Newcastle University building named in honour of architect

Published on: 13 June 2019

The Sir Terry Farrell Building will become a world leading centre where people can learn about the city of Newcastle’s past and discuss its future, and think about the future of global cities.


The centre will be a unique addition to the University’s campus, including a major exhibition area for architecture and urban design. It will also include space for events, study, and research, and a business start-up area for recent graduates. It will be anchored around Sir Terry’s extensive archive, which he generously donated to the University last year.

Sir Terry Farrell is an internationally famous and influential architect. The founder of the prestigious architectural firm Farrells, he is one of Newcastle University’s most successful graduates, and has enjoyed a glittering career spanning 60 years.

The new centre will be housed in what was formerly known as the Claremont Building, on the corner of Barras Bridge and Claremont Road. A former department store before being bought by the University in the 1960s, work to transform and regenerate the site which is currently largely unused, is expected to begin later this year.

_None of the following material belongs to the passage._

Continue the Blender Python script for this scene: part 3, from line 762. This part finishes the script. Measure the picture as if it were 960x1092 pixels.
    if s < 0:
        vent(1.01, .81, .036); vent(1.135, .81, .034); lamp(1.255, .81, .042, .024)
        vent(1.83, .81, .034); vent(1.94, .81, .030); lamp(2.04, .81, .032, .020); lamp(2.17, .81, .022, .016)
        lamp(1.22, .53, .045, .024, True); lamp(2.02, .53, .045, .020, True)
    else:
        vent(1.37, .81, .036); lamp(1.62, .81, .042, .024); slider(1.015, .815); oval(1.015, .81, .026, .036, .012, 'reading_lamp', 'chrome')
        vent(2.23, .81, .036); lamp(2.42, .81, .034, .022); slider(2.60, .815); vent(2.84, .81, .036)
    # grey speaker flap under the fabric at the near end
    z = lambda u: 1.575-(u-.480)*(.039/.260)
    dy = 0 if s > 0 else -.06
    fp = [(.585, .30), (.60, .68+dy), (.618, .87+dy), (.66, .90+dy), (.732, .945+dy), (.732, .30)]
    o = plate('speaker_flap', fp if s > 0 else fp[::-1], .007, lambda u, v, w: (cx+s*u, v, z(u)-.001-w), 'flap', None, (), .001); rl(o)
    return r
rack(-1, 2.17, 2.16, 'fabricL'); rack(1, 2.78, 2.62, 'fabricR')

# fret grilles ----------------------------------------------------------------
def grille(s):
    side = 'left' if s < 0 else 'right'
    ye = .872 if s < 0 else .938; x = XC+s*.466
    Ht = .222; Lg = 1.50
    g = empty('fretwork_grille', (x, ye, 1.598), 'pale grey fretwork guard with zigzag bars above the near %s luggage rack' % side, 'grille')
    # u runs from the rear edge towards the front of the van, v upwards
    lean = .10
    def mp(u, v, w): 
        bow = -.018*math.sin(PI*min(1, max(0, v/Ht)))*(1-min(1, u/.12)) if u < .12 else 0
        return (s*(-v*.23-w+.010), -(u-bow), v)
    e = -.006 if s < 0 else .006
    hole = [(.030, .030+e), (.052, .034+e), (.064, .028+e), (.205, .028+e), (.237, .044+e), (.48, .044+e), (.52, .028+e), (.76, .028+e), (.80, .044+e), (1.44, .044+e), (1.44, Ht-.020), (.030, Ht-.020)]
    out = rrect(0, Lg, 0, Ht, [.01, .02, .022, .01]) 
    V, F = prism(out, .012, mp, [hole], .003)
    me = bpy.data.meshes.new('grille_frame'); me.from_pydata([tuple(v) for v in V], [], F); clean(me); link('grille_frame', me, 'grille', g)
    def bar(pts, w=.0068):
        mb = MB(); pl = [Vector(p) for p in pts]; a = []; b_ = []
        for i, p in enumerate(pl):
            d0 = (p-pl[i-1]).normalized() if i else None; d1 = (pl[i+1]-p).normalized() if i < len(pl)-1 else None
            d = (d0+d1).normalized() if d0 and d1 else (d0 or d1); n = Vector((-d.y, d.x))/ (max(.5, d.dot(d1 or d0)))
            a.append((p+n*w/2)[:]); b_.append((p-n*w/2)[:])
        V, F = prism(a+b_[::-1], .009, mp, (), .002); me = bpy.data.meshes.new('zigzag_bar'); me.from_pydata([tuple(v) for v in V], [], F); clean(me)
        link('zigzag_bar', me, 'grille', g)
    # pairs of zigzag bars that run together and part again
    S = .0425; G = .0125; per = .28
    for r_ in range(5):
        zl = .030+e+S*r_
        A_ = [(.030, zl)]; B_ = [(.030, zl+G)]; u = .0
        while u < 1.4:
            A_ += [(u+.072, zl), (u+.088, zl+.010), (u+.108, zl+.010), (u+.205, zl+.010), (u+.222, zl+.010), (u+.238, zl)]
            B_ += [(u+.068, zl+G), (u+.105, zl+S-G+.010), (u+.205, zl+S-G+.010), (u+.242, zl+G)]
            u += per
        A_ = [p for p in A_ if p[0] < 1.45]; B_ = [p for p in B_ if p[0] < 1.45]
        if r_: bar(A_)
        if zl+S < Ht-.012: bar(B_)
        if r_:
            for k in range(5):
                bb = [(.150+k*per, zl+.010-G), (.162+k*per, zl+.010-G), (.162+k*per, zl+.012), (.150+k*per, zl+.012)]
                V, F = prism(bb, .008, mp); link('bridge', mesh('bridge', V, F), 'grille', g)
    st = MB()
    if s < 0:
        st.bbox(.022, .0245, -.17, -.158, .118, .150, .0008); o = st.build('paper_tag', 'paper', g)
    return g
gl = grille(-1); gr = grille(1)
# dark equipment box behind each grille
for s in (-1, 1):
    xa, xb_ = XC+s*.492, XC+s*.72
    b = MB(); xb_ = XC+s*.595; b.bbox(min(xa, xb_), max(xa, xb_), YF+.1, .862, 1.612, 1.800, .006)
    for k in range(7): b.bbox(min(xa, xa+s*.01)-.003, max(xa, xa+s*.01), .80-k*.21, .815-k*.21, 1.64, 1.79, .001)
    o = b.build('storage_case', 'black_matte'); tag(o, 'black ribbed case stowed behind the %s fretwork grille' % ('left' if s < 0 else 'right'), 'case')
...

Sir Terry Farrell in front of the building named in his honour

Impressive archive

“I’m delighted to have this building named The Sir Terry Farrell Building, it means a great deal to me and I will always treasure this honour,” said Sir Terry. “I know the building well as during my fifth and final year at the School of Architecture in 1960/61 I designed and worked on my final thesis there.

“I look forward to the construction work proceeding and am very excited about the new centre and all it will accommodate there.”

In 2018, he donated £1m and his impressive archive to the University. Comprising thousands of items, the archive spans six decades of his career, and includes models, drawings, papers and diaries referencing iconic and award-winning design such as the MI6 Building in London, which has famously appeared in James Bond films, Beijing South Station in China, and the Embankment Place development above and around London’s Charing Cross station. It also includes pieces from his schooldays growing up in Newcastle and from his five years as a student studying architecture at Newcastle University between 1956 and 1961.

Past and future

Professor Adam Sharr, Head of the School of Architecture, Planning and Landscape, said: “We’re delighted to be bringing this wonderful Victorian building back to life as a public gallery and urban room. There will be some fascinating stories to tell about the past and future of our city, in relation to future cities across the world, connected into the University’s leading research and teaching, and community work.”

Sir Terry, who is originally from Newcastle, was made a Visiting Professor in the School of Architecture, Planning and Landscape in 2016. He has played a large part in shaping the way his home city looks, including developing the Newcastle Quayside masterplan, designing the International Centre for Life, and refurbishing and extending the Great North Museum - Hancock. He also created a masterplan for the University campus, all of which resulted in him being made an Honorary Freeman of Newcastle in 2016.

He has won many awards, including the Royal Town Planning Institute’s Gold Medal, Royal Institute of British Architects (RIBA) Awards including the International Award, and several conservation, town planning and Civic Trust Awards.